Against that grim backdrop, changing weather patterns in recent years have already caused crop failures — and when the crops fail here, people starve. In short, our greenhouse gases are killing people here.

“If the harvest fails in the West, then you have stocks and can get by,” said Gerard Rusuku, an agriculture scientist here who has been studying the impact of global warming in Africa. “Here, we’re much more vulnerable. If climate change causes a crop failure here, there’s famine.”

Guillaume Foliot of the World Food Program notes that farmers here overwhelmingly agree that the weather has already become more erratic, leading to lost crops. And any visitor can see that something is amiss: Africa’s “great lakes” are shrinking.

This is what the Global Warming Deniers can't comprehend -- the direct effects of human-induced global warming on peoples' lives. They can talk about their ivory tower denial theories all they want. They can play the persecution card all they want as well. But they cannot explain away the direct effects of global warming that easily.

The modern-day environmental movement was jumpstarted through just such an observation by Rachael Carson. And even though we have safely banned DDT, there are other threats to our existance and survival as a race that are just as deadly if we do not act to stop them. This is proven scientific fact.

And the Intergovernmental Panel on Climate Change weighs in:

In contrast, the Intergovernmental Panel on Climate Change warned this year that the consequences for Africa will be particularly harsh because of the region’s poverty and vulnerability. It foresees water shortages and crop failures in much of Africa.

“Projected reductions in yield in some countries could be as much as 50 percent by 2020, and crop net revenues could fall as much as 90 percent,” the panel warned. It also cautioned that warming temperatures could lead malaria to spread to highland areas. Another concern is that scarcities of food and water will trigger wars. More than five million lives have already been lost since 1994 in wars in Rwanda, Burundi and Congo, and one factor was competition for scarce resources.

Africa is now Ground Zero in our efforts to stem the tide of human induced global warming. And on top of the wars mentioned, we have endless wars in Somalia and Darfur as well. This is why going with an isolationist like Ron Paul is the wrong way to go. He would have us retreat from the international scene right when our influence was needed the most.

And like Cote D'Ivoire, we see absolutely no effort by the Bush administration to reverse this trend of global warming, leading directly to the starvation of millions of African people. This is the sort of thing that happens when you rely on the kind of junk science that the Bush administration has been relying on for the last six years.
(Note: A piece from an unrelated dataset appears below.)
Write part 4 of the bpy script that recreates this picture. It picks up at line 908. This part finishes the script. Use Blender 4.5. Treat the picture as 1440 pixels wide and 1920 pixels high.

I wrote elsewhere tonight about the loss of respect for this country around the world. Here is one typical example:

Yoweri Museveni, Uganda’s president, describes climate change as “the latest form of aggression” by rich countries against Africa. He has a point. Charles Ehrhart, a Care staff member in Kenya who works full time on climate-change issues, says that the negative impact of the West’s carbon emissions will overwhelm the positive effects of aid.

“It’s at the least disastrous and quite possibly catastrophic,” Mr. Ehrhart said of the climate effects on Africa. “Life was difficult, but with climate change it turns deadly.”

We need a president who will reverse the loss of respect that other leaders have had for us and who will lead the world away from the threat of human-induced global warming. For a long time, this was all considered to be ivory tower theory. But now, the effects of human-induced climate change are starting to be felt.